Mogadishu - Eight Somali soldiers were killed and at least 12 others wounded when armed militia opened fire on a military camp near the capital, witnesses said on Tuesday.
The witnesses said the attack occurred early on Monday when machine-gun wielding militias loyal to the Botan Isse Alin political faction stormed the Animal Market area which links Mogadishu to Somalia's central region.
Military spokesperson Colonel Abdi Guled confirmed the incident but declined to give further details.
The country collapsed into chaos after the overthrow of military ruler Mohammed Siad Barre in 1991 and a three-year mandate of an Arab-backed transitional national government formed in September 2000 ended last year without restoring peace.
Warlords and traditional leaders are trying to restore a central government to the country at reconciliation talks hosted by Kenya, but the 19-month-old process has been dogged by rifts between Ethiopia and Arab states, rivals for influence in the Horn of Africa.

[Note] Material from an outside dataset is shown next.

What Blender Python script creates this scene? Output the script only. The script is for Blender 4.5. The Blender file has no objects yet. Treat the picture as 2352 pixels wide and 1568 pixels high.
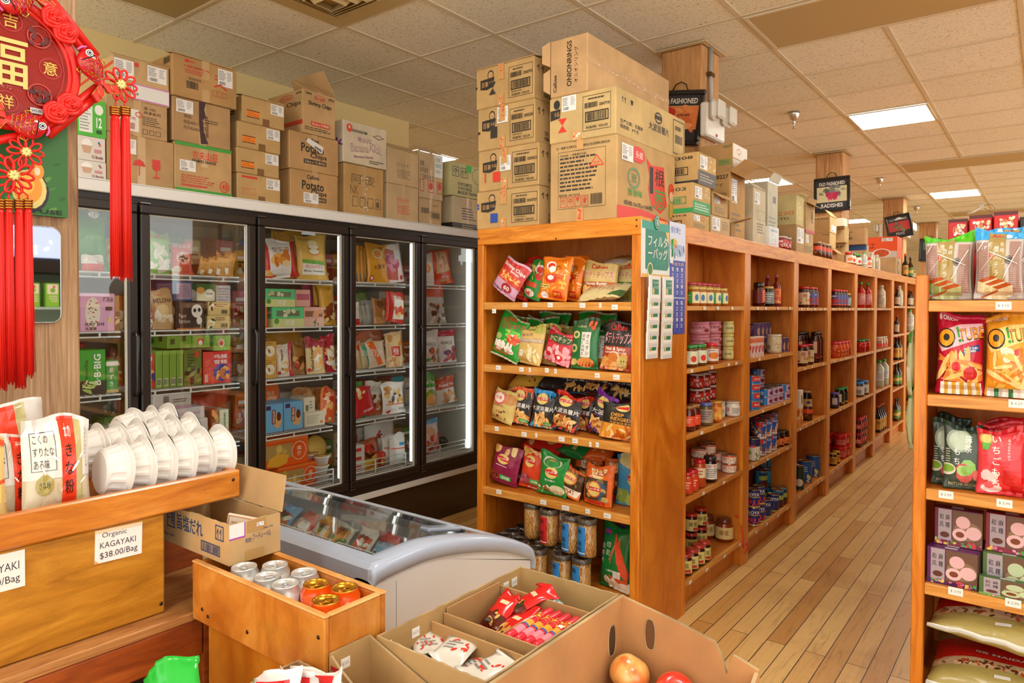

Somali factions at the Kenya talks have yet to agree a successor administration to the transitional government. Conflict and famine have killed hundreds of thousands of people in the country of more than seven million since then.
East Africa regional governments have warned various militiamen to end fighting in Somalia so as not to undermine the country's peace process currently on its final stages.
On Monday, at least two people, including the mayor of Somalia's northern port town of Bosaso, were gunned down, residents said. The killing could worsen the security situation in the breakaway enclave of Puntland, they added.